Cette Beauté pleine de grâce
A planté sa flèche dans mon cœur et l’a déchiqueté.

Que faire des peines que m’inflige la Beauté ?
Je suis encerclé par son amour.
Pour combler Feqiyê Teyran
Daigne revenir ici, rien qu’une fois,
Ô Beauté. »

Pour se faire entendre, il épouse des styles musicaux divers, traditionnels ou populaires
Sivan Perwer interprète ce poème attribué par la tradition à Feqiyê Teyran, poète populaire kurde du xve siècle. Ainsi lègue-t-il aux générations nouvelles des œuvres vouées à l’oubli car interdites de publication. Sa voix brise l’interdit et fait revivre ces auteurs.

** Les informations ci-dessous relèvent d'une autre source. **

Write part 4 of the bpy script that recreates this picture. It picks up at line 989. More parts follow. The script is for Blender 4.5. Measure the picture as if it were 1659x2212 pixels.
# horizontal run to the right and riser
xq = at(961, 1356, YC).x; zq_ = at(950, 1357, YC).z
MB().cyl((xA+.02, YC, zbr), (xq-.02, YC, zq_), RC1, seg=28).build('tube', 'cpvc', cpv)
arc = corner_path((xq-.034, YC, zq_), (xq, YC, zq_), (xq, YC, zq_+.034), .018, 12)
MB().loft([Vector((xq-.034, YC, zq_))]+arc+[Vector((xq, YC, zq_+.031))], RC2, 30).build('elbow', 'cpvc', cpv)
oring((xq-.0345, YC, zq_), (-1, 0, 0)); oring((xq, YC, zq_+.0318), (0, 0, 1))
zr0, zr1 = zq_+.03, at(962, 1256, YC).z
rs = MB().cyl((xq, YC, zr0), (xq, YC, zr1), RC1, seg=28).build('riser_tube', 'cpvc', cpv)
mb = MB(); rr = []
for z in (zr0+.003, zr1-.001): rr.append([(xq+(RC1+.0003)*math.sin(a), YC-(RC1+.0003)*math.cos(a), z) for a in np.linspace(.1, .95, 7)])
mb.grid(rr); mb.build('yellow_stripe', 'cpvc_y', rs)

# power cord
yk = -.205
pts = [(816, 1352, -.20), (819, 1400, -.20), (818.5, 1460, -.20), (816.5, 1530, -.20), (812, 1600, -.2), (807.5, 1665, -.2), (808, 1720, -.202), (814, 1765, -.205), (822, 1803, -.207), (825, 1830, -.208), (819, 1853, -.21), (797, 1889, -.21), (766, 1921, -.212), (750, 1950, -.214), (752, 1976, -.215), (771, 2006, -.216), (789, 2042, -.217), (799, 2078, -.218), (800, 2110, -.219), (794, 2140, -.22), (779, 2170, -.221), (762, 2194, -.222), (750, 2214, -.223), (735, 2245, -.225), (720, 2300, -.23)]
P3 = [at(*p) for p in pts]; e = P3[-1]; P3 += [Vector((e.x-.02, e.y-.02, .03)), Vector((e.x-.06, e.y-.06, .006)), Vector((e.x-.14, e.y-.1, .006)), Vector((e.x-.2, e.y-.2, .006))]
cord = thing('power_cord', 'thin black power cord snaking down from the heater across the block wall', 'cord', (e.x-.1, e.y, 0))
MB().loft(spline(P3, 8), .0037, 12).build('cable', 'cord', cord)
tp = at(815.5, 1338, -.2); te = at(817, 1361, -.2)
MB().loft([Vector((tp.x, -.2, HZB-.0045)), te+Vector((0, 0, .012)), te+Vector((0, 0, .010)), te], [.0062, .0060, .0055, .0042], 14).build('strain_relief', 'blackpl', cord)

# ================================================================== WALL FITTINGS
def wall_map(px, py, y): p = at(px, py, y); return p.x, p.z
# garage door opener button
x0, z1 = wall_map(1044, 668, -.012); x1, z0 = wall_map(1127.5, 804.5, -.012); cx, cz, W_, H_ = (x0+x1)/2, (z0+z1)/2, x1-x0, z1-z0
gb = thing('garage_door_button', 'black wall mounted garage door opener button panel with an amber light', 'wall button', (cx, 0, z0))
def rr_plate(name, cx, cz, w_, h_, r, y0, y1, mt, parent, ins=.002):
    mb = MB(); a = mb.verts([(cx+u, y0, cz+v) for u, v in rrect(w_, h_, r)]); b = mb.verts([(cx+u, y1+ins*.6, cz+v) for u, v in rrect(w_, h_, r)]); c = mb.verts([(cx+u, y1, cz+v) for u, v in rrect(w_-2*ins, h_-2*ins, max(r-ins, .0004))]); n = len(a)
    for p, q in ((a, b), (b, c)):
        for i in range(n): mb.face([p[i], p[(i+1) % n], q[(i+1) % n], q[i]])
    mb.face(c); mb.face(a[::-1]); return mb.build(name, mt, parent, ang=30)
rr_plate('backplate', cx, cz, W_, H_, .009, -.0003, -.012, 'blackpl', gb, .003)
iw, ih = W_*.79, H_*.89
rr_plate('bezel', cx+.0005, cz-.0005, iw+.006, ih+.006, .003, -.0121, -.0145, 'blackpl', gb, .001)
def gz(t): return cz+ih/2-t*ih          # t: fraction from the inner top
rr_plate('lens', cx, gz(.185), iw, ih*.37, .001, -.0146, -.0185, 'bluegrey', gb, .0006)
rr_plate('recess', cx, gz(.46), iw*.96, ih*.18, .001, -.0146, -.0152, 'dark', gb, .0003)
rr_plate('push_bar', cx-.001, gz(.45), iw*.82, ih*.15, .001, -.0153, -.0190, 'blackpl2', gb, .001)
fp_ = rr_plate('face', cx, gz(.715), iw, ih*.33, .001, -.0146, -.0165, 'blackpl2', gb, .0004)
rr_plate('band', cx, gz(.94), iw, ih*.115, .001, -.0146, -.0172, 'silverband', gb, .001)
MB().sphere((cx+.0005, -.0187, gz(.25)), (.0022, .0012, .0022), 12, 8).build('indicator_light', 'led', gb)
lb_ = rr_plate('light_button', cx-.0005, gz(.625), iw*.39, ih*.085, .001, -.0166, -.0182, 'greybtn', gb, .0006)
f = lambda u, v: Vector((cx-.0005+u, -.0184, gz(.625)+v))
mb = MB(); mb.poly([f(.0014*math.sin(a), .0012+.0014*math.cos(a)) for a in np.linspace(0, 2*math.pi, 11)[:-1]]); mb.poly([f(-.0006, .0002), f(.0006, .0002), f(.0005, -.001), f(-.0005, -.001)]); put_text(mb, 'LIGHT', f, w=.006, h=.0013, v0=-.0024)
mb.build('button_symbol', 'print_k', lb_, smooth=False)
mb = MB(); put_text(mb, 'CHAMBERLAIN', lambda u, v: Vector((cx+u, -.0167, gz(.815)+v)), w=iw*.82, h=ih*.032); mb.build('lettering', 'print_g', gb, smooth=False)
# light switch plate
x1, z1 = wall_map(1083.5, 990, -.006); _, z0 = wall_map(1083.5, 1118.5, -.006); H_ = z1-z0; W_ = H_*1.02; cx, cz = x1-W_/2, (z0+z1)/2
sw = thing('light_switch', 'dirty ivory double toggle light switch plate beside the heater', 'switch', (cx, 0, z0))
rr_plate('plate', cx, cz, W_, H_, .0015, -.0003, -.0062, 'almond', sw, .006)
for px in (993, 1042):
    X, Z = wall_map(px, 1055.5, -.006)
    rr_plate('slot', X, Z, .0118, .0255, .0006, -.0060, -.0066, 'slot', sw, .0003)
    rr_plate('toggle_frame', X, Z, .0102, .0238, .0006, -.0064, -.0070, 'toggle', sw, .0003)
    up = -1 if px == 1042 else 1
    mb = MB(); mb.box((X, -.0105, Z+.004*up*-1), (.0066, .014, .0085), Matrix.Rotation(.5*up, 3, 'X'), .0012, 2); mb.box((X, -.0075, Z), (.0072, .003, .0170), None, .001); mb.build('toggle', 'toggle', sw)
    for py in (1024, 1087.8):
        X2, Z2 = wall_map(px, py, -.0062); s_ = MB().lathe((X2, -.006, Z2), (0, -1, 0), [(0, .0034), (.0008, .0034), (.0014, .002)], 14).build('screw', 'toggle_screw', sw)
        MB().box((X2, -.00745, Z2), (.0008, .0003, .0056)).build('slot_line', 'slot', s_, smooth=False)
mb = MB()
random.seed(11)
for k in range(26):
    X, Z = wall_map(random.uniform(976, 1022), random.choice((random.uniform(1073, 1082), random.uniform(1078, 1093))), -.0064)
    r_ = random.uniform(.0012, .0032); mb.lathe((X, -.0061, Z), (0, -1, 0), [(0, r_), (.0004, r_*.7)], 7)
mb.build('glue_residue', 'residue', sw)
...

Il est aussi, dit-on, le conteur favori des enfants qui « s’endorment en écoutant ses cassettes de contes et de fables… »
Porteur de tradition, il perpétue les valeurs d’un patrimoine dont il est l’héritier. Il en assure la transmission. C’est un passeur. Auteur, compositeur et interprète, il veut informer et motiver ses compatriotes : pour se faire entendre, il épouse, au fil des années, des styles musicaux divers, traditionnels ou populaires.

À Paris, le mythe prendra chair
Il est le héraut d’une cause kurde toujours d’actualité dont il demeure une sorte d’ambassadeur itinérant. Populaire au Kurdistan, il l’est aussi dans toute la diaspora. Il émeut également, dit-on, Azéris, Turcs et Iraniens. Aujourd’hui âgé de quarante-quatre ans, comme beaucoup de ses frères, il vit en exil depuis 1976. En 1983, il s’est établi en Suède. Il parcourt le monde nanti d’un viatique : récits épiques et chants d’amour traditionnels, et même chants politiques. Il s’accompagne d’un tenbûr, luth à long manche tendu de six cordes. Trois musiciens (flûte, violon et percussions) escortent son chant.
On dit que là-bas, dans ce pays à mettre au monde, ses cassettes circulent sous le manteau. De main en main. Depuis le mont Ararat jusqu’aux vallées du Tigre et de l’Euphrate. À Paris, le mythe prendra chair. Il sera sur scène. Le privilège d’une découverte.